:: Problem statement ::
All of the listing below must be repeated word for word. Pictures are the only thing to omit.

:: Records provided ::
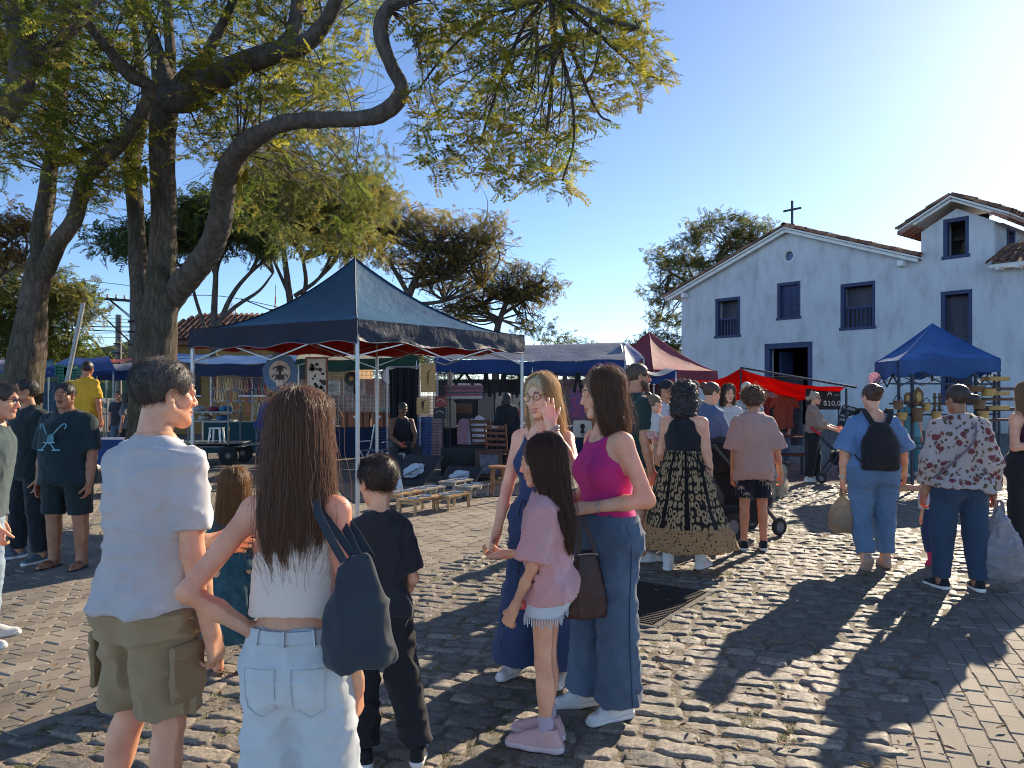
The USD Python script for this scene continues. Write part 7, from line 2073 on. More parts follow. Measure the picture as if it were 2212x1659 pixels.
obj('stick', rod((0, .01, 0), (.05, .05, -.9), .006), tw[2], fan)
# crates and bits at the far left
for k, (x, y, z) in enumerate(((143, 800, 21), (160, 806, 21), (150, 822, 21))):
 q = thing('green_crate', ['upper', 'right', 'lower'][k] + ' green plastic crate of the stack left of the yellow shirt', 'crate', at(x, y, z))
 for j in range(4):
  obj('slat', box(.40, .30, .05, (0, 0, -.12 + j * .075)), mat('green_plastic', (.01, .12, .07), .5), q)
 [obj('corner', box(.03, .32, .30, (sx_ * .2, 0, 0)), mat('green_plastic', (.01, .12, .07), .5), q) for sx_ in (-1, 1)]
 if k == 2:
  obj('stand', box(.5, .4, at(x, y, z)[2] - .16, (0, 0, -(at(x, y, z)[2] - .16) / 2 - .155)), wood_d, q)
for k in range(9):
 q = thing('trinket_stand', f'thin wooden trinket on a stick, {ORD[k]} from the left at the far left stall', 'trinket', (gx(165 + k * 10, 20), 20 + .1 * (k % 3), .85), 0, 'trinkets on sticks at the far left stall')
 obj('stick', rod((0, 0, -.85), (.04 * (k % 3 - 1), 0, .35 + .05 * (k % 4)), .012, n=5), wood_l, q)
 obj('head', ball((.04 * (k % 3 - 1), 0, .38 + .05 * (k % 4)), (.05, .03, .07), 1), [wood_l, bead[1], bead[6]][k % 3], q)
# ---------------------------------------------------------------- the people
def denim(name, c, worn=1.35):
 return mat('denim_' + name, c, .85, .25, 3.2, .35, 340, col2=tuple(np.minimum(np.array(c) * worn, .8)), sheen=.1, bdist=.002)
white_tee = cloth('white_tee', (.76, .74, .73), trans=.12)
W_ = lambda I, loc, yaw, p: np.array([math.cos(math.radians(yaw)) * p[0] - math.sin(math.radians(yaw)) * p[1] + loc[0], math.sin(math.radians(yaw)) * p[0] + math.cos(math.radians(yaw)) * p[1] + loc[1], p[2]])
sole_w = mat('sole_white', (.62, .60, .56), .7, .1)
shoe_w = cloth('shoe_white', (.58, .56, .53))
black_f = cloth('black_cotton', (.016, .016, .019))
DK, BR, CH = (.018, .013, .010), (.045, .024, .014), (.032, .018, .012)
def P(name, xd, Y):
 return (gx(xd, Y), Y)
# 1 the man in the white shirt, from behind
khaki = cloth('khaki', (.27, .18, .092), col2=(.34, .235, .125), vscale=3)
l1 = P('', 316, 2.62)
I1 = person('man seen from behind in a white t-shirt and khaki cargo shorts', l1, -24, 1.68, 'm', .93, 'light', head=(-20, -2, 0), hair=('short', 'black_grey', (.045, .036, .030)), near=2, h=.010, face=True, seed=3, beard=None,
   arms={'R': dict(u=(.10, -.03, -1), f=(.10, .20, -1), curl=(35, 42, 48, 52), n=(-1, -.2, .1)), 'L': dict(u=(-.04, .25, -.95), f=(.45, .85, -.15))},
   legs={'L': ((-.03, .07, -1), (-.30, -.10, -1)), 'R': ((.06, .0, -1), (-.02, -.03, -1))},
   lean=(.06, .02), top=dict(kind='shirt', m=white_tee, ease=.016, hem=-.10, straight=.75, sleeve=.74, sfl=.012, flare=.048, amp=.010, neck=.074, fs=(7, 7, 9)),
   bottom=dict(kind='shorts', m=khaki, ease=.030, length=.92, knee=.098, amp=.016, fs=(7, 7, 7)), shoes=dict(m=shoe_w, sole=sole_w))
for q, x_ in (('R', .115), ('L', -.115)):
 k_ = I1['limb'][q]
 pp = k_['hp'] * .42 + k_['kn'] * .58 + np.array([x_ * .72 + (.02 if q == 'R' else -.02), -.01, 0])
 pk_o = obj('cargo_pocket', folds(box(.020, .14, .17, pp, .009).subdivide().subdivide(), .02, (11, 11, 11), 4), khaki, I1['root'], smooth=True)
 obj('pocket_flap', box(.024, .145, .045, pp + [np.sign(x_) * .004, 0, .085], .008), khaki, pk_o)
# 2 the woman in the one-shoulder top, from behind
ivory = cloth('ivory_knit', (.70, .57, .48))
pale_j = denim('pale', (.40, .42, .425), 1.4)
l2 = P('', 640, 2.16)
def one_sh(x, y, z, I):
 return z - (I['zs'] - .085 + x * .62) + 0 * y
I2 = person('woman seen from behind with long brown hair, ivory one-shoulder top and pale jeans', l2, -3, 1.565, 'f', .82, 'light', head=(10, -3, 0), hair=('longer', 'chestnut', (.115, .062, .038)), near=2, h=.009, seed=5, bust=.9,
   arms={'L': dict(u=(-.52, -.46, -.78), f=(.66, .42, -.60), hf=(.55, .45, -.75), n=(.8, .5, .1), curl=(20, 25, 30, 35)), 'R': dict(u=(.17, -.06, -1), f=(-.02, .25, -1))},
   legs={'L': ((-.02, .03, -1), (-.05, -.04, -1)), 'R': ((.10, .02, -1), (.06, -.05, -1))},
   top=dict(kind='tank', m=ivory, ease=.006, hem=.285, straight=.12, flare=.0, amp=.0035, cut=one_sh, neck=.05, arm=.055, name='one_shoulder_top', fs=(5, 5, 22)),
   bottom=dict(kind='pants', m=pale_j, ease=.010, length=1.98, knee=.084, hemr=.110, topz=.235, amp=.006, fs=(8, 8, 12)), shoes=dict(m=shoe_w, sole=sole_w))
S2 = I2['secs']
def ring_at(I, t, ease, a0, a1, n=30):
 z = I['hip'] + t * I['T']
 rx = np.interp(z, [q[0] for q in I['secs']], [q[1] for q in I['secs']]) + ease
 ry = np.interp(z, [q[0] for q in I['secs']], [q[2] for q in I['secs']]) + ease
 a = np.linspace(a0, a1, n)
 return np.stack([rx * np.cos(a), ry * np.sin(a), np.full(n, z)], 1)
wb = [ring_at(I2, t, .017, 0, 2 * np.pi, 60) for t in (.165, .235)]
obj('waistband', sheet(np.array(wb), .004), pale_j, I2['root'], smooth=True)
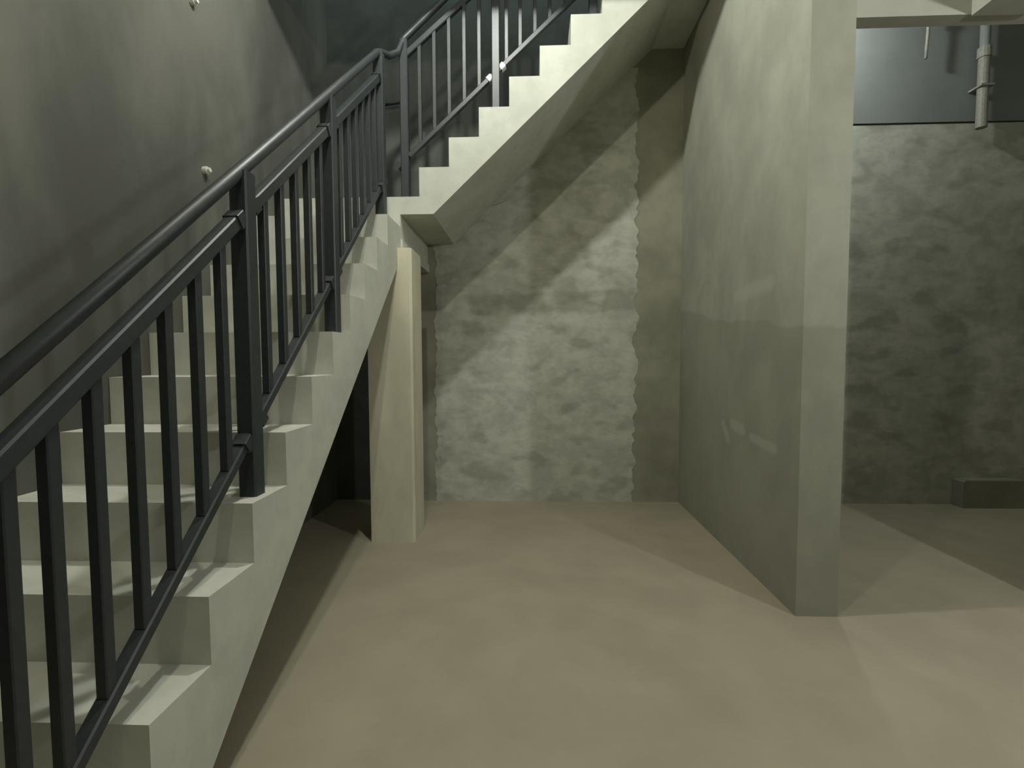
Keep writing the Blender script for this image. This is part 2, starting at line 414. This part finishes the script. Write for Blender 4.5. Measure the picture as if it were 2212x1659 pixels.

:: Response below ::
The USD Python script for this scene continues. Write part 7, from line 2073 on. More parts follow. Measure the picture as if it were 2212x1659 pixels.
obj('stick', rod((0, .01, 0), (.05, .05, -.9), .006), tw[2], fan)
# crates and bits at the far left
for k, (x, y, z) in enumerate(((143, 800, 21), (160, 806, 21), (150, 822, 21))):
 q = thing('green_crate', ['upper', 'right', 'lower'][k] + ' green plastic crate of the stack left of the yellow shirt', 'crate', at(x, y, z))
 for j in range(4):
  obj('slat', box(.40, .30, .05, (0, 0, -.12 + j * .075)), mat('green_plastic', (.01, .12, .07), .5), q)
 [obj('corner', box(.03, .32, .30, (sx_ * .2, 0, 0)), mat('green_plastic', (.01, .12, .07), .5), q) for sx_ in (-1, 1)]
 if k == 2:
  obj('stand', box(.5, .4, at(x, y, z)[2] - .16, (0, 0, -(at(x, y, z)[2] - .16) / 2 - .155)), wood_d, q)
for k in range(9):
 q = thing('trinket_stand', f'thin wooden trinket on a stick, {ORD[k]} from the left at the far left stall', 'trinket', (gx(165 + k * 10, 20), 20 + .1 * (k % 3), .85), 0, 'trinkets on sticks at the far left stall')
 obj('stick', rod((0, 0, -.85), (.04 * (k % 3 - 1), 0, .35 + .05 * (k % 4)), .012, n=5), wood_l, q)
 obj('head', ball((.04 * (k % 3 - 1), 0, .38 + .05 * (k % 4)), (.05, .03, .07), 1), [wood_l, bead[1], bead[6]][k % 3], q)
# ---------------------------------------------------------------- the people
def denim(name, c, worn=1.35):
 return mat('denim_' + name, c, .85, .25, 3.2, .35, 340, col2=tuple(np.minimum(np.array(c) * worn, .8)), sheen=.1, bdist=.002)
white_tee = cloth('white_tee', (.76, .74, .73), trans=.12)
W_ = lambda I, loc, yaw, p: np.array([math.cos(math.radians(yaw)) * p[0] - math.sin(math.radians(yaw)) * p[1] + loc[0], math.sin(math.radians(yaw)) * p[0] + math.cos(math.radians(yaw)) * p[1] + loc[1], p[2]])
sole_w = mat('sole_white', (.62, .60, .56), .7, .1)
shoe_w = cloth('shoe_white', (.58, .56, .53))
black_f = cloth('black_cotton', (.016, .016, .019))
DK, BR, CH = (.018, .013, .010), (.045, .024, .014), (.032, .018, .012)
def P(name, xd, Y):
 return (gx(xd, Y), Y)
# 1 the man in the white shirt, from behind
khaki = cloth('khaki', (.27, .18, .092), col2=(.34, .235, .125), vscale=3)
l1 = P('', 316, 2.62)
I1 = person('man seen from behind in a white t-shirt and khaki cargo shorts', l1, -24, 1.68, 'm', .93, 'light', head=(-20, -2, 0), hair=('short', 'black_grey', (.045, .036, .030)), near=2, h=.010, face=True, seed=3, beard=None,
   arms={'R': dict(u=(.10, -.03, -1), f=(.10, .20, -1), curl=(35, 42, 48, 52), n=(-1, -.2, .1)), 'L': dict(u=(-.04, .25, -.95), f=(.45, .85, -.15))},
   legs={'L': ((-.03, .07, -1), (-.30, -.10, -1)), 'R': ((.06, .0, -1), (-.02, -.03, -1))},
   lean=(.06, .02), top=dict(kind='shirt', m=white_tee, ease=.016, hem=-.10, straight=.75, sleeve=.74, sfl=.012, flare=.048, amp=.010, neck=.074, fs=(7, 7, 9)),
   bottom=dict(kind='shorts', m=khaki, ease=.030, length=.92, knee=.098, amp=.016, fs=(7, 7, 7)), shoes=dict(m=shoe_w, sole=sole_w))
for q, x_ in (('R', .115), ('L', -.115)):
 k_ = I1['limb'][q]
 pp = k_['hp'] * .42 + k_['kn'] * .58 + np.array([x_ * .72 + (.02 if q == 'R' else -.02), -.01, 0])
 pk_o = obj('cargo_pocket', folds(box(.020, .14, .17, pp, .009).subdivide().subdivide(), .02, (11, 11, 11), 4), khaki, I1['root'], smooth=True)
 obj('pocket_flap', box(.024, .145, .045, pp + [np.sign(x_) * .004, 0, .085], .008), khaki, pk_o)
# 2 the woman in the one-shoulder top, from behind
ivory = cloth('ivory_knit', (.70, .57, .48))
pale_j = denim('pale', (.40, .42, .425), 1.4)
l2 = P('', 640, 2.16)
def one_sh(x, y, z, I):
 return z - (I['zs'] - .085 + x * .62) + 0 * y
I2 = person('woman seen from behind with long brown hair, ivory one-shoulder top and pale jeans', l2, -3, 1.565, 'f', .82, 'light', head=(10, -3, 0), hair=('longer', 'chestnut', (.115, .062, .038)), near=2, h=.009, seed=5, bust=.9,
   arms={'L': dict(u=(-.52, -.46, -.78), f=(.66, .42, -.60), hf=(.55, .45, -.75), n=(.8, .5, .1), curl=(20, 25, 30, 35)), 'R': dict(u=(.17, -.06, -1), f=(-.02, .25, -1))},
   legs={'L': ((-.02, .03, -1), (-.05, -.04, -1)), 'R': ((.10, .02, -1), (.06, -.05, -1))},
   top=dict(kind='tank', m=ivory, ease=.006, hem=.285, straight=.12, flare=.0, amp=.0035, cut=one_sh, neck=.05, arm=.055, name='one_shoulder_top', fs=(5, 5, 22)),
   bottom=dict(kind='pants', m=pale_j, ease=.010, length=1.98, knee=.084, hemr=.110, topz=.235, amp=.006, fs=(8, 8, 12)), shoes=dict(m=shoe_w, sole=sole_w))
S2 = I2['secs']
def ring_at(I, t, ease, a0, a1, n=30):
 z = I['hip'] + t * I['T']
 rx = np.interp(z, [q[0] for q in I['secs']], [q[1] for q in I['secs']]) + ease
 ry = np.interp(z, [q[0] for q in I['secs']], [q[2] for q in I['secs']]) + ease
 a = np.linspace(a0, a1, n)
 return np.stack([rx * np.cos(a), ry * np.sin(a), np.full(n, z)], 1)
wb = [ring_at(I2, t, .017, 0, 2 * np.pi, 60) for t in (.165, .235)]
obj('waistband', sheet(np.array(wb), .004), pale_j, I2['root'], smooth=True)
Keep writing the Blender script for this image. This is part 2, starting at line 414. This part finishes the script. Write for Blender 4.5. Measure the picture as if it were 2212x1659 pixels.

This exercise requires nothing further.